--- Start ---

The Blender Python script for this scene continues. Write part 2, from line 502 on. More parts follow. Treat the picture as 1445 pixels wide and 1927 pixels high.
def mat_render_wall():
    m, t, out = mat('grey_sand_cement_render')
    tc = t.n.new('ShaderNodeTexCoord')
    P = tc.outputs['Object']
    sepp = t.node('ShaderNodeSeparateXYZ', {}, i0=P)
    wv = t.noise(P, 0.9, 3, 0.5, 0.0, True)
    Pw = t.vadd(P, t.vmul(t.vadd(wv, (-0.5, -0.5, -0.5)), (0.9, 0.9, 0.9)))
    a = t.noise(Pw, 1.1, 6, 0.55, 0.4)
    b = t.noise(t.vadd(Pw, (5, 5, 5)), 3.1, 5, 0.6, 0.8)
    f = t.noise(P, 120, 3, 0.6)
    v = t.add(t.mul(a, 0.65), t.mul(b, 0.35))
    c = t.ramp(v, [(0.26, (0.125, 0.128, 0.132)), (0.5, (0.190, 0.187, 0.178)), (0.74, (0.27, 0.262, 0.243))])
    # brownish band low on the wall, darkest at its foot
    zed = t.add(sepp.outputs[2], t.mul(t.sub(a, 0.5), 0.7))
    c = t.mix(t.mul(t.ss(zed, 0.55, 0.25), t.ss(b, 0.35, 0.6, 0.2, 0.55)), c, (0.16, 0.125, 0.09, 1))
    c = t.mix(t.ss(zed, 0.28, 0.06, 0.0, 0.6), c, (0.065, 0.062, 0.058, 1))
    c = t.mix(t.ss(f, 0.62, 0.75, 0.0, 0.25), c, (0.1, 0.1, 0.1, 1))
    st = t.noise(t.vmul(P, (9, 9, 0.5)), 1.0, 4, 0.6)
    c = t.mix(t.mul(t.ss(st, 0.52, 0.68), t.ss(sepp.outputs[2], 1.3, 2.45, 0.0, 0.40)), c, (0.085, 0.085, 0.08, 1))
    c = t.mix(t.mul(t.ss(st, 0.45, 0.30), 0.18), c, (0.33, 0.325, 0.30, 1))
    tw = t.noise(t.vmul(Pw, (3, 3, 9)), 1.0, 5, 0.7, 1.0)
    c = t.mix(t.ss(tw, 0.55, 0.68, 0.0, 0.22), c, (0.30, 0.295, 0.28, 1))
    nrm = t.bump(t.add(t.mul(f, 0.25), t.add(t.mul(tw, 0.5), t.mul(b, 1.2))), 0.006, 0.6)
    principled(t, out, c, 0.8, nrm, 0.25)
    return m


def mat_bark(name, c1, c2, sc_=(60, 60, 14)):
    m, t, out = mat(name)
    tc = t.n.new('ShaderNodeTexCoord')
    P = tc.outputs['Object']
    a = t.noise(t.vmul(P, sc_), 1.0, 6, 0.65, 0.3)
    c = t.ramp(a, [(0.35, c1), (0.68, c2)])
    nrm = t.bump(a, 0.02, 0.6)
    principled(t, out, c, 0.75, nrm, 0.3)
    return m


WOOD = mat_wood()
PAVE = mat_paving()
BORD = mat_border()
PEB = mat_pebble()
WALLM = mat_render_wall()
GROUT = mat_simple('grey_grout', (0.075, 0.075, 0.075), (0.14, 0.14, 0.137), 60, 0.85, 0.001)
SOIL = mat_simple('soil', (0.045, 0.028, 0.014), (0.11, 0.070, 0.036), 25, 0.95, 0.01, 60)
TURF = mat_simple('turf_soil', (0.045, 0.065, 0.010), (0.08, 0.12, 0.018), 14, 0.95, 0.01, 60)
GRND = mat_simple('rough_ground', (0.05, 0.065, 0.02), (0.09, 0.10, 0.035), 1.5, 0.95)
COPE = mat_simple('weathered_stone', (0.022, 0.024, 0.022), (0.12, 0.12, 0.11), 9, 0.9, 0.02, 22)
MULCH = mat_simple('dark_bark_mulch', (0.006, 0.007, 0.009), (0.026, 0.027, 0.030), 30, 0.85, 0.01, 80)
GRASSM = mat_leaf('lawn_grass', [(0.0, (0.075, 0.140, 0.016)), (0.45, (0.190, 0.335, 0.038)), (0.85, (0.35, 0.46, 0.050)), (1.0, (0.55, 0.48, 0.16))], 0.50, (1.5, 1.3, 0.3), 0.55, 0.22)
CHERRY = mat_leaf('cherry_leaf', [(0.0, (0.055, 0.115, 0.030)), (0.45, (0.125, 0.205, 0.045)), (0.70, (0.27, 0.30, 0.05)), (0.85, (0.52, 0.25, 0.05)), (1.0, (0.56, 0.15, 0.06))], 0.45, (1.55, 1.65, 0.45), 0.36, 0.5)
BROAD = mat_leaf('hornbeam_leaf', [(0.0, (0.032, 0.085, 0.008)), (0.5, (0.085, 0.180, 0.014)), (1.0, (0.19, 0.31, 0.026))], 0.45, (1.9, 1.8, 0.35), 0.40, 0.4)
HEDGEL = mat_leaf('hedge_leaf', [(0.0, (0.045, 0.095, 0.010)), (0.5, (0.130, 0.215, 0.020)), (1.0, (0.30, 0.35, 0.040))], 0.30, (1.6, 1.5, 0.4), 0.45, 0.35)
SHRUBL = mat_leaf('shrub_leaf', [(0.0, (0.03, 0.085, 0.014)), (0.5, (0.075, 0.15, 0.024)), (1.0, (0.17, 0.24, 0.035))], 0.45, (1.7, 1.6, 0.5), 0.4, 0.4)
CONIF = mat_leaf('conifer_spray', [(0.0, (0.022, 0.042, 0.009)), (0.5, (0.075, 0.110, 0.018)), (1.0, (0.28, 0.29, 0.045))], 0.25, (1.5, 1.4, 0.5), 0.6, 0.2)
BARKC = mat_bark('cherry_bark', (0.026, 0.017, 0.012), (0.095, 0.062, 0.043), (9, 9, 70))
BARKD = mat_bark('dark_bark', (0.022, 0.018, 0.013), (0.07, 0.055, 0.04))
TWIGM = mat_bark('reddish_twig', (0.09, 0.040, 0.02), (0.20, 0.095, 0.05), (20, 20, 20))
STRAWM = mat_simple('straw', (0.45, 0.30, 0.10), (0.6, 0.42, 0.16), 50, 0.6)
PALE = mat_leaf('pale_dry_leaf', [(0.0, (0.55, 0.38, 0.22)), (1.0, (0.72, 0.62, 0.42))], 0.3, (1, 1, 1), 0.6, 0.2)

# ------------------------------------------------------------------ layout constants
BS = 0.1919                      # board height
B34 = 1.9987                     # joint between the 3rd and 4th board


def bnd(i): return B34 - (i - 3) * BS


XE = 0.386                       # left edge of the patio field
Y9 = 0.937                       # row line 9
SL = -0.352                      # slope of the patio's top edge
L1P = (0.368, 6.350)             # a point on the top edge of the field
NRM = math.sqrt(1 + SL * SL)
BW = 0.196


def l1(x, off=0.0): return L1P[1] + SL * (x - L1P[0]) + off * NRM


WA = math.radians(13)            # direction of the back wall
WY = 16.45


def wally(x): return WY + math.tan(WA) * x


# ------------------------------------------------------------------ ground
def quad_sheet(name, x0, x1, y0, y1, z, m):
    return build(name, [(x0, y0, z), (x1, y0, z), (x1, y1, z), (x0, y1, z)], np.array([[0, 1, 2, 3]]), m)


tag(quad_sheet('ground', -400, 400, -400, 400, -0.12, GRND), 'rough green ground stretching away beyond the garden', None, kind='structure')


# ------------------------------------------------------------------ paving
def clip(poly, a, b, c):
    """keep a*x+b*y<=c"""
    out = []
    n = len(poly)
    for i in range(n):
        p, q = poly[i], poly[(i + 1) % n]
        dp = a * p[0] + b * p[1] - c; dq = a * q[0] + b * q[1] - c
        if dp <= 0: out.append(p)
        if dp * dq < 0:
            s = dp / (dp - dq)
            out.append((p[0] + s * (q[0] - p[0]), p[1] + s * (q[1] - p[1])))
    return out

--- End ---

■ STATED PROBLEM ■
Write out the whole listing again. Match it word for word.

■ SOLUTION FOR THIS PROBLEM ■
The Blender Python script for this scene continues. Write part 2, from line 502 on. More parts follow. Treat the picture as 1445 pixels wide and 1927 pixels high.
def mat_render_wall():
    m, t, out = mat('grey_sand_cement_render')
    tc = t.n.new('ShaderNodeTexCoord')
    P = tc.outputs['Object']
    sepp = t.node('ShaderNodeSeparateXYZ', {}, i0=P)
    wv = t.noise(P, 0.9, 3, 0.5, 0.0, True)
    Pw = t.vadd(P, t.vmul(t.vadd(wv, (-0.5, -0.5, -0.5)), (0.9, 0.9, 0.9)))
    a = t.noise(Pw, 1.1, 6, 0.55, 0.4)
    b = t.noise(t.vadd(Pw, (5, 5, 5)), 3.1, 5, 0.6, 0.8)
    f = t.noise(P, 120, 3, 0.6)
    v = t.add(t.mul(a, 0.65), t.mul(b, 0.35))
    c = t.ramp(v, [(0.26, (0.125, 0.128, 0.132)), (0.5, (0.190, 0.187, 0.178)), (0.74, (0.27, 0.262, 0.243))])
    # brownish band low on the wall, darkest at its foot
    zed = t.add(sepp.outputs[2], t.mul(t.sub(a, 0.5), 0.7))
    c = t.mix(t.mul(t.ss(zed, 0.55, 0.25), t.ss(b, 0.35, 0.6, 0.2, 0.55)), c, (0.16, 0.125, 0.09, 1))
    c = t.mix(t.ss(zed, 0.28, 0.06, 0.0, 0.6), c, (0.065, 0.062, 0.058, 1))
    c = t.mix(t.ss(f, 0.62, 0.75, 0.0, 0.25), c, (0.1, 0.1, 0.1, 1))
    st = t.noise(t.vmul(P, (9, 9, 0.5)), 1.0, 4, 0.6)
    c = t.mix(t.mul(t.ss(st, 0.52, 0.68), t.ss(sepp.outputs[2], 1.3, 2.45, 0.0, 0.40)), c, (0.085, 0.085, 0.08, 1))
    c = t.mix(t.mul(t.ss(st, 0.45, 0.30), 0.18), c, (0.33, 0.325, 0.30, 1))
    tw = t.noise(t.vmul(Pw, (3, 3, 9)), 1.0, 5, 0.7, 1.0)
    c = t.mix(t.ss(tw, 0.55, 0.68, 0.0, 0.22), c, (0.30, 0.295, 0.28, 1))
    nrm = t.bump(t.add(t.mul(f, 0.25), t.add(t.mul(tw, 0.5), t.mul(b, 1.2))), 0.006, 0.6)
    principled(t, out, c, 0.8, nrm, 0.25)
    return m


def mat_bark(name, c1, c2, sc_=(60, 60, 14)):
    m, t, out = mat(name)
    tc = t.n.new('ShaderNodeTexCoord')
    P = tc.outputs['Object']
    a = t.noise(t.vmul(P, sc_), 1.0, 6, 0.65, 0.3)
    c = t.ramp(a, [(0.35, c1), (0.68, c2)])
    nrm = t.bump(a, 0.02, 0.6)
    principled(t, out, c, 0.75, nrm, 0.3)
    return m


WOOD = mat_wood()
PAVE = mat_paving()
BORD = mat_border()
PEB = mat_pebble()
WALLM = mat_render_wall()
GROUT = mat_simple('grey_grout', (0.075, 0.075, 0.075), (0.14, 0.14, 0.137), 60, 0.85, 0.001)
SOIL = mat_simple('soil', (0.045, 0.028, 0.014), (0.11, 0.070, 0.036), 25, 0.95, 0.01, 60)
TURF = mat_simple('turf_soil', (0.045, 0.065, 0.010), (0.08, 0.12, 0.018), 14, 0.95, 0.01, 60)
GRND = mat_simple('rough_ground', (0.05, 0.065, 0.02), (0.09, 0.10, 0.035), 1.5, 0.95)
COPE = mat_simple('weathered_stone', (0.022, 0.024, 0.022), (0.12, 0.12, 0.11), 9, 0.9, 0.02, 22)
MULCH = mat_simple('dark_bark_mulch', (0.006, 0.007, 0.009), (0.026, 0.027, 0.030), 30, 0.85, 0.01, 80)
GRASSM = mat_leaf('lawn_grass', [(0.0, (0.075, 0.140, 0.016)), (0.45, (0.190, 0.335, 0.038)), (0.85, (0.35, 0.46, 0.050)), (1.0, (0.55, 0.48, 0.16))], 0.50, (1.5, 1.3, 0.3), 0.55, 0.22)
CHERRY = mat_leaf('cherry_leaf', [(0.0, (0.055, 0.115, 0.030)), (0.45, (0.125, 0.205, 0.045)), (0.70, (0.27, 0.30, 0.05)), (0.85, (0.52, 0.25, 0.05)), (1.0, (0.56, 0.15, 0.06))], 0.45, (1.55, 1.65, 0.45), 0.36, 0.5)
BROAD = mat_leaf('hornbeam_leaf', [(0.0, (0.032, 0.085, 0.008)), (0.5, (0.085, 0.180, 0.014)), (1.0, (0.19, 0.31, 0.026))], 0.45, (1.9, 1.8, 0.35), 0.40, 0.4)
HEDGEL = mat_leaf('hedge_leaf', [(0.0, (0.045, 0.095, 0.010)), (0.5, (0.130, 0.215, 0.020)), (1.0, (0.30, 0.35, 0.040))], 0.30, (1.6, 1.5, 0.4), 0.45, 0.35)
SHRUBL = mat_leaf('shrub_leaf', [(0.0, (0.03, 0.085, 0.014)), (0.5, (0.075, 0.15, 0.024)), (1.0, (0.17, 0.24, 0.035))], 0.45, (1.7, 1.6, 0.5), 0.4, 0.4)
CONIF = mat_leaf('conifer_spray', [(0.0, (0.022, 0.042, 0.009)), (0.5, (0.075, 0.110, 0.018)), (1.0, (0.28, 0.29, 0.045))], 0.25, (1.5, 1.4, 0.5), 0.6, 0.2)
BARKC = mat_bark('cherry_bark', (0.026, 0.017, 0.012), (0.095, 0.062, 0.043), (9, 9, 70))
BARKD = mat_bark('dark_bark', (0.022, 0.018, 0.013), (0.07, 0.055, 0.04))
TWIGM = mat_bark('reddish_twig', (0.09, 0.040, 0.02), (0.20, 0.095, 0.05), (20, 20, 20))
STRAWM = mat_simple('straw', (0.45, 0.30, 0.10), (0.6, 0.42, 0.16), 50, 0.6)
PALE = mat_leaf('pale_dry_leaf', [(0.0, (0.55, 0.38, 0.22)), (1.0, (0.72, 0.62, 0.42))], 0.3, (1, 1, 1), 0.6, 0.2)

# ------------------------------------------------------------------ layout constants
BS = 0.1919                      # board height
B34 = 1.9987                     # joint between the 3rd and 4th board


def bnd(i): return B34 - (i - 3) * BS


XE = 0.386                       # left edge of the patio field
Y9 = 0.937                       # row line 9
SL = -0.352                      # slope of the patio's top edge
L1P = (0.368, 6.350)             # a point on the top edge of the field
NRM = math.sqrt(1 + SL * SL)
BW = 0.196


def l1(x, off=0.0): return L1P[1] + SL * (x - L1P[0]) + off * NRM


WA = math.radians(13)            # direction of the back wall
WY = 16.45


def wally(x): return WY + math.tan(WA) * x


# ------------------------------------------------------------------ ground
def quad_sheet(name, x0, x1, y0, y1, z, m):
    return build(name, [(x0, y0, z), (x1, y0, z), (x1, y1, z), (x0, y1, z)], np.array([[0, 1, 2, 3]]), m)


tag(quad_sheet('ground', -400, 400, -400, 400, -0.12, GRND), 'rough green ground stretching away beyond the garden', None, kind='structure')


# ------------------------------------------------------------------ paving
def clip(poly, a, b, c):
    """keep a*x+b*y<=c"""
    out = []
    n = len(poly)
    for i in range(n):
        p, q = poly[i], poly[(i + 1) % n]
        dp = a * p[0] + b * p[1] - c; dq = a * q[0] + b * q[1] - c
        if dp <= 0: out.append(p)
        if dp * dq < 0:
            s = dp / (dp - dq)
            out.append((p[0] + s * (q[0] - p[0]), p[1] + s * (q[1] - p[1])))
    return out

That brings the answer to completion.